━━ EXTRACTED MATERIAL
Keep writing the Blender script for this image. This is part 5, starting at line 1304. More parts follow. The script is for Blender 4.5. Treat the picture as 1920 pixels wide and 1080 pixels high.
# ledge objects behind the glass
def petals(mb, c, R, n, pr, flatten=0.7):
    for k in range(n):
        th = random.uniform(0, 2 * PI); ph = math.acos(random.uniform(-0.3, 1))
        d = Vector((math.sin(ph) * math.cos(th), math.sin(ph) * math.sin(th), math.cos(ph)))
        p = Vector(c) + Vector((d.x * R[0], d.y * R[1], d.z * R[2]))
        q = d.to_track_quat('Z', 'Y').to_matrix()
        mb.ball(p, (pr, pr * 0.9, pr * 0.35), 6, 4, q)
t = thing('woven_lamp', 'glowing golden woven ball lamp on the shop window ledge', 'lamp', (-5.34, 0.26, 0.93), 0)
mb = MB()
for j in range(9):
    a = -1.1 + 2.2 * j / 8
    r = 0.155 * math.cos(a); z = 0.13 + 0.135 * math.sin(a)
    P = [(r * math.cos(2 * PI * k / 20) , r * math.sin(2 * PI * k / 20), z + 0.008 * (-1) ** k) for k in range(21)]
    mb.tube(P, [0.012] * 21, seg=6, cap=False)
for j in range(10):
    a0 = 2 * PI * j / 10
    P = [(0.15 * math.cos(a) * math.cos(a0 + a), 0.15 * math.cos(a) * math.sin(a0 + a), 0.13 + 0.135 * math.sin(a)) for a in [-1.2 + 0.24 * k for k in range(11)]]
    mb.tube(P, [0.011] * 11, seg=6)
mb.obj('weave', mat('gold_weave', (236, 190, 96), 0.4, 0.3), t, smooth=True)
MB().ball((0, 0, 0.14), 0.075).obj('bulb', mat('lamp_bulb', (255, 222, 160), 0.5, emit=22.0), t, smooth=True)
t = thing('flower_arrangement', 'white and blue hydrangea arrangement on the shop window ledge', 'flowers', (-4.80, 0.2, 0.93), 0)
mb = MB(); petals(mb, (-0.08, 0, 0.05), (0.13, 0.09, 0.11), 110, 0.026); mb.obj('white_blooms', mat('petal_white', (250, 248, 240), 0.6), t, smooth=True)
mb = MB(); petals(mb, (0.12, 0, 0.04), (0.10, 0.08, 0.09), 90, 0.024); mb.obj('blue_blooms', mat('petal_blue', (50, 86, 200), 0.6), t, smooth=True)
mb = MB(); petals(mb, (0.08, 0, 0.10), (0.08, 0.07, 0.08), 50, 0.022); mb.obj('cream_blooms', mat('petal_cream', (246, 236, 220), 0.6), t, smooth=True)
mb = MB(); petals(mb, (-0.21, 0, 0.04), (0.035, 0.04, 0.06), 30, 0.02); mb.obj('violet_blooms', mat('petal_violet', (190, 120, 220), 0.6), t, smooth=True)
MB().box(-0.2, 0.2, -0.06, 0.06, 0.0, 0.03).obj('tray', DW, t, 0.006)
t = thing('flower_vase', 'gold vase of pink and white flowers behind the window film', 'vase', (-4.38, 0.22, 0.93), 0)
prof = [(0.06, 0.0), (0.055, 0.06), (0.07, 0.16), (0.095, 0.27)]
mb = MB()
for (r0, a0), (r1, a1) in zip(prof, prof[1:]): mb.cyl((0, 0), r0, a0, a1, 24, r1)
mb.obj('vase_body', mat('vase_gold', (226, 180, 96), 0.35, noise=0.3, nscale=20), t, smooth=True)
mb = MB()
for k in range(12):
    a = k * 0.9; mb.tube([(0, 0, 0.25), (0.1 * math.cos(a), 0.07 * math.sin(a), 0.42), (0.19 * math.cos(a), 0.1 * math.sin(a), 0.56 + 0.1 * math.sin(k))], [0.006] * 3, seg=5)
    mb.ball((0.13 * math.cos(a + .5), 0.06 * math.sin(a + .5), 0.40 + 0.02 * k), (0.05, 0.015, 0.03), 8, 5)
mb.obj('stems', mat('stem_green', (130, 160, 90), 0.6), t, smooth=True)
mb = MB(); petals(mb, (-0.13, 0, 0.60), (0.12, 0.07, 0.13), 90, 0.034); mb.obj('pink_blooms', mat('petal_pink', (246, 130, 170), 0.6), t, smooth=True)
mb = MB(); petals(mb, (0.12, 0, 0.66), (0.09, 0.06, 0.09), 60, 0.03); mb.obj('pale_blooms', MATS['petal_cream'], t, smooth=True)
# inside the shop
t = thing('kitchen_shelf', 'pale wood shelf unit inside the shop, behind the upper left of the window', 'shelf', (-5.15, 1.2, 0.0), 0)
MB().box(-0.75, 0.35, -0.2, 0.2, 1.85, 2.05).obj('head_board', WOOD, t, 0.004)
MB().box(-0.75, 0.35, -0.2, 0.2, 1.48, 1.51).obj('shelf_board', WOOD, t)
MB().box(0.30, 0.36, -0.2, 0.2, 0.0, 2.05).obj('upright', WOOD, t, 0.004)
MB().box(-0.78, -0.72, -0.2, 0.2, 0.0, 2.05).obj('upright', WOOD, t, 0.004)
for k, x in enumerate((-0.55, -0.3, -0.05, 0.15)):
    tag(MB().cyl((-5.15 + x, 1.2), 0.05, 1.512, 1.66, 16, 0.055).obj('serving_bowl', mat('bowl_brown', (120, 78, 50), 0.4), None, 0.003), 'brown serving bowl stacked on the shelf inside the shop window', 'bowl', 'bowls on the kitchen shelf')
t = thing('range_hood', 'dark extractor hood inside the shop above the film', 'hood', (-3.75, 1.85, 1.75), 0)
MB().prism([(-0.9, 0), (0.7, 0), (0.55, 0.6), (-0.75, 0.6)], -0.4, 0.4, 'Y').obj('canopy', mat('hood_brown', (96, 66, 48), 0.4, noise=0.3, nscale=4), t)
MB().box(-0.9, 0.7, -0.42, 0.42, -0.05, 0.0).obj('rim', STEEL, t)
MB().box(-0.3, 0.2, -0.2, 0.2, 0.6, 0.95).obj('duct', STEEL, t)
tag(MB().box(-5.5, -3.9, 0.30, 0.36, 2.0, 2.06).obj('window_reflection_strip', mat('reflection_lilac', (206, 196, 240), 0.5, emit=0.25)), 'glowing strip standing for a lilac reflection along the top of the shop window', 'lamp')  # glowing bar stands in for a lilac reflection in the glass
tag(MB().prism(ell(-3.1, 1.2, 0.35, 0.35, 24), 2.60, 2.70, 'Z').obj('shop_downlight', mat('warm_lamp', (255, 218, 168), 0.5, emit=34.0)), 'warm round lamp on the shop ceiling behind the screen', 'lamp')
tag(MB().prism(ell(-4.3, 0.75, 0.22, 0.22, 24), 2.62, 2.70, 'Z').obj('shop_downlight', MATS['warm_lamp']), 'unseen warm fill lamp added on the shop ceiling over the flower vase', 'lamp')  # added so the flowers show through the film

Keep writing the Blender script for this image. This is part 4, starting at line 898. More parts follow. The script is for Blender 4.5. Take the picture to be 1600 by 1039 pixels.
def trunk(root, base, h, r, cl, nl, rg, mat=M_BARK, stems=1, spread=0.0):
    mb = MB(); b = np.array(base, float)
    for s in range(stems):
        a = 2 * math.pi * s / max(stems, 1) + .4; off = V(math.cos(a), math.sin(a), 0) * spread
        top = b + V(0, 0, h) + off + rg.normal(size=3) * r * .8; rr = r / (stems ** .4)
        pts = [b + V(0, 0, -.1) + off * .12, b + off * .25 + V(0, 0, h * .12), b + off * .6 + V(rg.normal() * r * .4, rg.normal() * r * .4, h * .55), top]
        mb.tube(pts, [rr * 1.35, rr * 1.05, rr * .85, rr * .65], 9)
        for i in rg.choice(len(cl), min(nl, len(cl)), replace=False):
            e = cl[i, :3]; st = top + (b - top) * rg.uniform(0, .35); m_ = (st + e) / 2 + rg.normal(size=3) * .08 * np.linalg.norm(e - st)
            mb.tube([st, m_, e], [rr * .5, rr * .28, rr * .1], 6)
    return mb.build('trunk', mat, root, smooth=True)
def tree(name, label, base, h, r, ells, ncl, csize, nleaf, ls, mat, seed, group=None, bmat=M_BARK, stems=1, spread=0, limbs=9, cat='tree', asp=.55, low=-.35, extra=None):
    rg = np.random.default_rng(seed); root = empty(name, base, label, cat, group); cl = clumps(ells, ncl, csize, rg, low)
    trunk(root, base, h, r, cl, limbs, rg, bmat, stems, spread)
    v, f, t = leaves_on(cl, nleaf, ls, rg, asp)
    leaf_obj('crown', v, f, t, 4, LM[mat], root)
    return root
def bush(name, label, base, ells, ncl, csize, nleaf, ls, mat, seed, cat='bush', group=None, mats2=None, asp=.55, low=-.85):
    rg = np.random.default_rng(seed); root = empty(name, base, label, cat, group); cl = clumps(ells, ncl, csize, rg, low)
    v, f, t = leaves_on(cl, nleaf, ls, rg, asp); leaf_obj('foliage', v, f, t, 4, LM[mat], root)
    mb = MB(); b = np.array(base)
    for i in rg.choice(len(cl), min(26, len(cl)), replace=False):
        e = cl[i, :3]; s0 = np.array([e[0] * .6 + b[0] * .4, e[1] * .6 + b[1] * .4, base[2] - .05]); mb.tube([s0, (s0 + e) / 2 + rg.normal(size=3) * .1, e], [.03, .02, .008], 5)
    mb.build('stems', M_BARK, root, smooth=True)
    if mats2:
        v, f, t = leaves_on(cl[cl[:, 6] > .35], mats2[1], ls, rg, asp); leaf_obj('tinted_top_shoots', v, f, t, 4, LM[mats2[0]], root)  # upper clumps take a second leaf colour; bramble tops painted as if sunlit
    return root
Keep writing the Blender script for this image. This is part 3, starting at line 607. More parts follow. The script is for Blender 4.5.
━━━━
**EXERCISE REQUIREMENTS**.
Starting from the line containing "v, f, t = leaves_on(cl[cl[:, 6]", repeat each line through the end of the entries, exactly.

**TASK RESULT**.
        v, f, t = leaves_on(cl[cl[:, 6] > .35], mats2[1], ls, rg, asp); leaf_obj('tinted_top_shoots', v, f, t, 4, LM[mats2[0]], root)  # upper clumps take a second leaf colour; bramble tops painted as if sunlit
    return root
Keep writing the Blender script for this image. This is part 3, starting at line 607. More parts follow. The script is for Blender 4.5.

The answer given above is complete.